Patrik Hermansson, a 25-year-old student, traveled from Sweden to London to New York City and even Charlottesville during his mission on behalf of U.K.-based anti-racism organization Hope Not Hate.

“I presented myself as a political refugee from the left-wing dictatorship of Sweden,” Hermansson told Swedish newspaper. “I talked about no-go-zones. That Sweden was collapsing under mass immigration. Many fascists worship Viking-Sweden, the idea of clean white race and a pure, original masculinity.”

Hermansson was also able to spend some time with Alt-Right Corporation founding member Jason Reza Jorjani, an Iranian-American who bragged about his “contacts” with the White House. He even referred to himself as the “link man” to the Trump administration and mentioned ties to President Donald Trump’s then-chief strategist and known white nationalist, Steve Bannon.

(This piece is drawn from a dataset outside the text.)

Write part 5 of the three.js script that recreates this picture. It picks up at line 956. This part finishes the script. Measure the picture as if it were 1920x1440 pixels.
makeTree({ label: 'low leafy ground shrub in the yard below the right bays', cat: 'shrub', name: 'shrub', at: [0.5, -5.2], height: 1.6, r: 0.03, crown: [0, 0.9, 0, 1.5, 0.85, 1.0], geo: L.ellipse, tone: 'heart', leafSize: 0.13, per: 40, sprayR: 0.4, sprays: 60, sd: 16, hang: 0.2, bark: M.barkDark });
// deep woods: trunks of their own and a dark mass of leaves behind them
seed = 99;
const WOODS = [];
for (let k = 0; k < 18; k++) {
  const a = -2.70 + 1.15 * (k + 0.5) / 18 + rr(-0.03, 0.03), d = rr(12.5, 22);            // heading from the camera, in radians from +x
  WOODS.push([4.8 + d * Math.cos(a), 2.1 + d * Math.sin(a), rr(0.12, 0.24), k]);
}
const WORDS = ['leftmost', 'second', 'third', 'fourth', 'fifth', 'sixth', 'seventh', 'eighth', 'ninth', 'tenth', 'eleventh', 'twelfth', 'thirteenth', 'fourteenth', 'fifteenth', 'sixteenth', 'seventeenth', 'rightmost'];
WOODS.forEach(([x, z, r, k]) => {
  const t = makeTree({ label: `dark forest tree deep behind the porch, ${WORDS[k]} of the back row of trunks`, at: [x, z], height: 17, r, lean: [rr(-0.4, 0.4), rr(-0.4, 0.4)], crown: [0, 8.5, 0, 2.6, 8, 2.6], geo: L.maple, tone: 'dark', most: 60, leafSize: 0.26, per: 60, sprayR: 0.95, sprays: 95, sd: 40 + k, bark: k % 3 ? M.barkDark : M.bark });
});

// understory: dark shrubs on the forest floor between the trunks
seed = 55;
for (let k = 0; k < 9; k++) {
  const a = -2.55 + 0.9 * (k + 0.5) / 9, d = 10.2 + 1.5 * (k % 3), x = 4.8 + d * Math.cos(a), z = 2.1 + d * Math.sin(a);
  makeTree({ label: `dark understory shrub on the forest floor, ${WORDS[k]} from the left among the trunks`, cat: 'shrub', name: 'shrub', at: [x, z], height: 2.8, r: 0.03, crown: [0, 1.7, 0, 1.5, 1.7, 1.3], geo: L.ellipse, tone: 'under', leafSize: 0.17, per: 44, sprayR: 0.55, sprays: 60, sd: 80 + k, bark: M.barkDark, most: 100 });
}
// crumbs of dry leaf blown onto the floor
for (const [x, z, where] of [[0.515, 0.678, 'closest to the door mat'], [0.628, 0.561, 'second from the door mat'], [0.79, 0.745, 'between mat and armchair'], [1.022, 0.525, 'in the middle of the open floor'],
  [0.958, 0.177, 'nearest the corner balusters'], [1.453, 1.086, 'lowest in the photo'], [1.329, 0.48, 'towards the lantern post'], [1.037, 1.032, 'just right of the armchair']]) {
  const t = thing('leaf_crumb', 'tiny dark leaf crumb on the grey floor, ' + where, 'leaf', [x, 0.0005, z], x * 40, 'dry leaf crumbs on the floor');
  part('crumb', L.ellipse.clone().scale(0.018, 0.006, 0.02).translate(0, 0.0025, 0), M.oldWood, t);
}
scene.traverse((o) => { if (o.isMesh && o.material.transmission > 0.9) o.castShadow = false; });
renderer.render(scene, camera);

“It’s gonna end with the expulsion of the majority of the migrants, including [Muslim] citizens,” Jorjani told Hermansson at an Irish bar in New York City earlier this year. “It’s gonna end with concentration camps and expulsions and war at the cost of a few hundred million people.”

Jorjani also spoke about the Europe openly embracing fascism in near future.

“We will have a Europe, in 2050, where the bank notes have Adolf Hitler, Napoleon Bonaparte, Alexander the Great,” he continued. “And Hitler will be seen like that: like Napoleon, like Alexander, not like some weird monster who is unique in his own category — no, he is just going to be seen as a great European leader.”

Interestingly, when The New York Times approached Jorjani, who has since reportedly stepped down from his position at, and inquired about his supposed ties to the government, the white supremacist said he only meant he had been “in touch” with some people close to the president.

Even if Jorjani was exaggerating about his connections to the White House, his statements are concerning given the fact that Trump has surrounded himself with known white supremacists and continues to defend the far-right extremists despite severe criticism.

“Importantly, on both sides of the Atlantic, the Alternative Right has managed to galvanize a whole new generation of far-right activists,” Hope Not Hate stated on its website.  “While a smattering of long term far-right stalwarts have adopted the moniker, the Alternative Right is, at its core, driven by young people. It is hard to remember a far-right movement that has succeeded in attracting so many young activists, including many not archetypically drawn to fringe right wing politics.”